お彼岸の期間は、この世とあの世が最も通じやすくなる(近くなる)期間と考えられていますので、ご先祖様(故人様)に感謝し供養します。身近なところでは、お仏壇の掃除とお供え物、お墓参りです。
ご家庭の事情もありますから、無理をする必要はありません。お写真に向かって手を合わせるだけでも構いません。最も大切なのは、ご先祖様への感謝の気持ちです。
お盆(8月)の時期は「学校の夏休み」や「会社のお盆休み」、「帰省」などと重なり、多くの方がお墓参りへ行かれるので霊園も混雑していますが、お彼岸(3月・9月)の時期は比較的人出も少ないですし、気候的にもお墓参りに最適だと思います。
地域の寺院で「彼岸会」イベント
お彼岸の期間、「彼岸会(ひがんえ)」という仏事行事を行う寺院も多いです。堅苦しいものではなく、小さなお子さんも楽しめるイベントも開催されます。

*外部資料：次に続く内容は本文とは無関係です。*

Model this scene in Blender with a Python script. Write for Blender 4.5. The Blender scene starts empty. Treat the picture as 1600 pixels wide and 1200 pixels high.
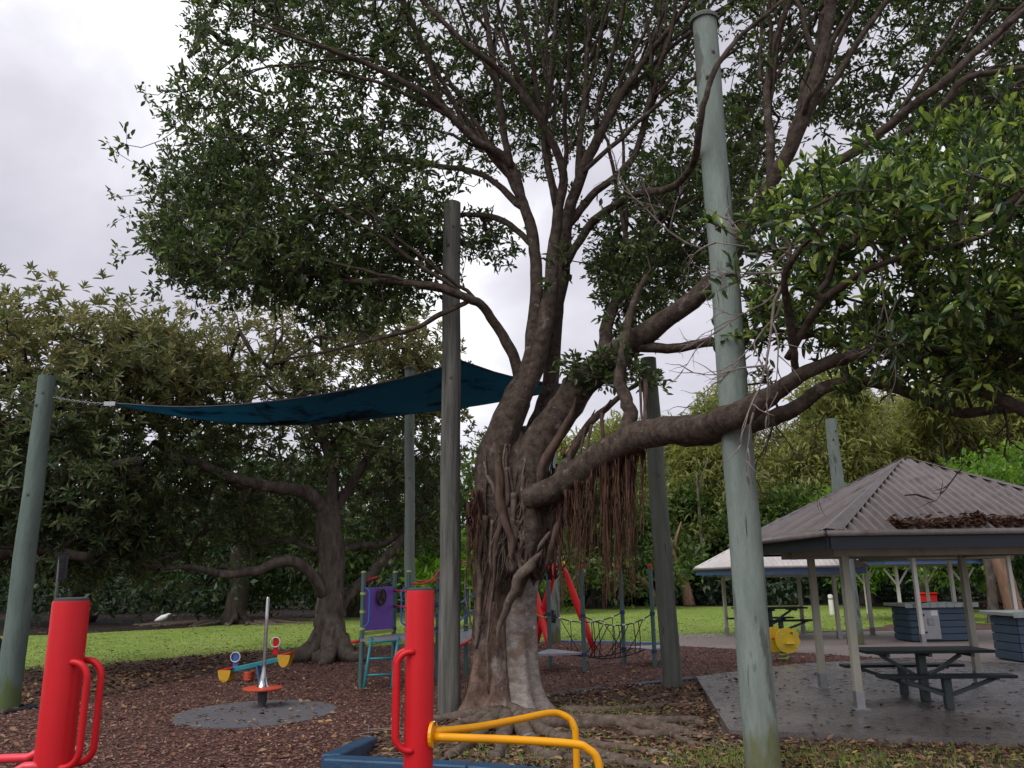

最近では、仏教をより身近に感じて欲しい思いから、幅広い年齢層の方が参加できるイベントを企画する寺院も多く、地域コミュニケーションの場ともなっています。
ご近所でイベントを開催している寺院がある場合は、一度参加してみてはいかがでしょうか。
お盆(8月)はご先祖様が帰ってきますが、お彼岸は帰ってきません
お盆とお彼岸の違いは「ご先祖様がいる場所」です。
お盆(一般的に8月13日~16日)には、ご先祖様の霊が年に一度だけこの世(お家)に帰ってくるとされ、お迎えと見送り(迎え火・送り火)をして丁寧に供養します。
一方、お彼岸ではご先祖様の霊はこの世(お家)に帰ってきません。彼岸(あの世・極楽浄土)にいます。ただ、お彼岸(春分・秋分の日)はあの世とこの世が最も近くなる時期ですので、彼岸にいるご先祖様に対して感謝し供養します。
- お盆(8月):年に1度帰って来くるご先祖様をおもてなしする
- お彼岸(3月・9月):あの世にいるご先祖様への感謝と供養。そして極楽浄土へ行けるように努める
基本的に、ご先祖様に感謝し供養するという点では同じですので、お仏壇の掃除やお供え物、お墓参りに行くなど感謝の気持ちが大切です。
【おまけ】「ぼたもち(牡丹餅)」と「おはぎ(お萩)」
お彼岸のお供え物といえば、「ぼたもち(牡丹餅)」と「おはぎ(お萩)」が定番です。なぜこの2つか?というと春と秋に咲く花が由来になっています。
【春は牡丹(ぼたん)】、【秋は萩(はぎ)】の花に見立てています。
ですので、春彼岸には【牡丹餅:こしあん】、そして秋彼岸には【お萩:粒あん】がお供え物として使用されます。
実は、牡丹餅とお萩は基本的に同じです。季節や小豆の調理方法の違いで呼び名が異なります。
- 春の小豆は皮が固いので、皮を取り除いた「こしあん」
- 秋の小豆は皮が柔らかいので、皮を使用した「粒あん」
しかし、最近では品種改良された小豆が登場し、お萩を1年中販売するお店が多いので、お萩に馴染みがある方が圧倒的に多いようです。地域によっては、両方ともお萩と呼ぶ場合もあります。
まとめ
お彼岸・お盆は、どちらもご先祖様に感謝し供養する期間です。また、その期間に寺院などで開催されるイベント(彼岸会)はお子さんも楽しめますし、仏教を学びたい方には良い機会だと思います。意味を知ることで、お彼岸に対する気持ちも違っ来ると思います。
「暑さ寒さも彼岸まで」と言われるように、お彼岸はちょうど季節の変わり目にあります。季節的にもお彼岸(特に春彼岸:3月)は、お墓参りには最適な時期だと思います。ぜひ、ご家族でお墓参りに行かれてはいかがでしょうか。